THE sole purpose of an empty football stadium may be to stir the memory.

It echoes with a past that speaks solely to the individual. Nacho Novo stood in the bowl of Hampden Park yesterday, the subject of a media throng after he had helped make the draw for the third round of the William Hill Scottish Cup.

He gazed towards a faraway goal and remembered. It was May 30, 2009, a brilliantly sunny day and Rangers were labouring against Falkirk. Novo bounded on in the place of a failing Kris Boyd. Within seconds he had turned on a throw-in and crashed a bouncing ball into the opposition's net. "It was very special," he says when he returns to Hampden on a dull day more than four years later. "If I tried it again, I do not think I would score it. I think I would be hitting the supporters," he adds with a smile.
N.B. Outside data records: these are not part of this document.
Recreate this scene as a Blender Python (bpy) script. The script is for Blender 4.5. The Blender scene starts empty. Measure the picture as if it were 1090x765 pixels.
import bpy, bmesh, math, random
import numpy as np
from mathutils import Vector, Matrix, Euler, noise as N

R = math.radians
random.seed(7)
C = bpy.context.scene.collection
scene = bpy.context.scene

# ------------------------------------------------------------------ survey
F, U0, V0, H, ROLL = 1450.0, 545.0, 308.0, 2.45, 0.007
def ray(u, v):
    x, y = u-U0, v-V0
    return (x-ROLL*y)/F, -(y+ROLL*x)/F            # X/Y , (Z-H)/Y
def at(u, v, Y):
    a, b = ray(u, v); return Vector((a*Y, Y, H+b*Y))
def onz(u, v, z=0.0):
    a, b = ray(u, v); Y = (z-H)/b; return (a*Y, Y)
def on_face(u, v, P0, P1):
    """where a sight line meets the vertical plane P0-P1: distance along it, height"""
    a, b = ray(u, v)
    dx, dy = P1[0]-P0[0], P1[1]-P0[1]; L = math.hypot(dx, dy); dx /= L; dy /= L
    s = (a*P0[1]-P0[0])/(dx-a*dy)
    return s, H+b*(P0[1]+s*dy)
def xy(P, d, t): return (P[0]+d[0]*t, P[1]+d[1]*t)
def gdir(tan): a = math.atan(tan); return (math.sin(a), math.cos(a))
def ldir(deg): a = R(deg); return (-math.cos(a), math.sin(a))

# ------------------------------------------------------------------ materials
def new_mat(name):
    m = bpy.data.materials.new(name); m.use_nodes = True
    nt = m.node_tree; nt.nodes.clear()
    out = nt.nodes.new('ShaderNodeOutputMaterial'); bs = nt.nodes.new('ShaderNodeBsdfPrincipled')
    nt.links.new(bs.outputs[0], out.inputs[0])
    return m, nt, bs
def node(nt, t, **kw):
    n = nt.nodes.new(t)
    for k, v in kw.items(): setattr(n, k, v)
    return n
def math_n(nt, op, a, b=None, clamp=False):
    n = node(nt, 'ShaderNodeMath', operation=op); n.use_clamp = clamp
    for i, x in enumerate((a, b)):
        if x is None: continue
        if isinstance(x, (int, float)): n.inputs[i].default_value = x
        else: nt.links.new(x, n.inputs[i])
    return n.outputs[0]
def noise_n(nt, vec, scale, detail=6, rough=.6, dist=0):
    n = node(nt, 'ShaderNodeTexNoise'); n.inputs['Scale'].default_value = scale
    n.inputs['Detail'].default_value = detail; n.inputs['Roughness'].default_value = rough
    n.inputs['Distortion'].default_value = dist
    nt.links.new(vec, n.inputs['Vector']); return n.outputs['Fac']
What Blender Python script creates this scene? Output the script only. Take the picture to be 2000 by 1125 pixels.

Light relief, though, is at a premium for Novo, who joined Rangers in 2004 and spent six years with the club, winning three league titles, two league cups and, of course, that Scottish Cup. The glory is in the past, the Spaniard now seeks merely the opportunity to play. Next week his duties include taking organised tours on trips round Ibrox. "I do a few things in there, just to help," he says of this task. "I like to do the thing with the fans because, for me, they were always there to support me. So I'm happy to do things for them."

However, Novo craves the action of the field. He has been linked with a return to Rangers but any playing opportunity at Ibrox seems to have passed. He has trained with Kilmarnock, but Allan Johnston, the manager at Rugby Park, could not come up with a contract for the Galician. He now waits with an undisguised desperation. "I want to stay here. This is my home."

He states his case for employment eagerly. "I'm still fit and I have not lost my speed. I'm quite happy to consider anything. The most important thing is to try to find something," says Novo, whose previous employers include Dundee, Raith Rovers, Sporting Gijon, and Legia Warsaw. "I can not live like this, because I need football and I miss it so much."

Saturdays are now spent watching scores flashing through on screen or going to a game and finding it difficult to resist the urge to race on to the park. There have been offers, particularly from Greece, but Novo wants to stay in Scotland with his family, but there has been no clamour for his services.

Has he given up all hope of a return to Ibrox? "It's a long story. I also thought I would come back to Rangers and lots of things came out in the papers that [Ally] McCoist wanted to speak with me, but it has never happened. You don't want you, so that's football. You don't always get what you want and you just need to walk away and work hard."

The spell at Kilmarnock ended when Johnston informed the Spaniard that he needed a right-sided midfielder rather than a striker. "I really enjoyed working there, but now I am training myself again," he says.

This lonely regime may be punishing, but Novo retains hope both in his prospects and the endurance of his ability. "The good thing about me is I have always been honest and if I say I say I can still play three years then it is true. I have never had bad injuries, so I am sure I could do that," he says.

He smiles again when informed that he has given his old club a home draw against Airdrieonians in the Scottish Cup but is diplomatic on whether they can lift the trophy they last won when Novo was the hero. 'The boys will really get up for it if they drew a Premiership club, they would want to prove themselves. But every game will be difficult regardless of who they get," he says in the manner of someone peering in from the outside.

He is more convincing when addressing what Hampden 2009 meant for him. "That makes you want to come back when you remember the fans and how they loved their football. I have played against Real Madrid and it was not the same atmosphere. It was more quiet. I remember I won with Sporting in the Bernabeu once when [Jose] Mourinho was there and the only thing you could hear was our support in a stadium of 95,000."

Outside, Hampden Park was silent. Novo, though, is both blessed and cursed by his memories of the roar.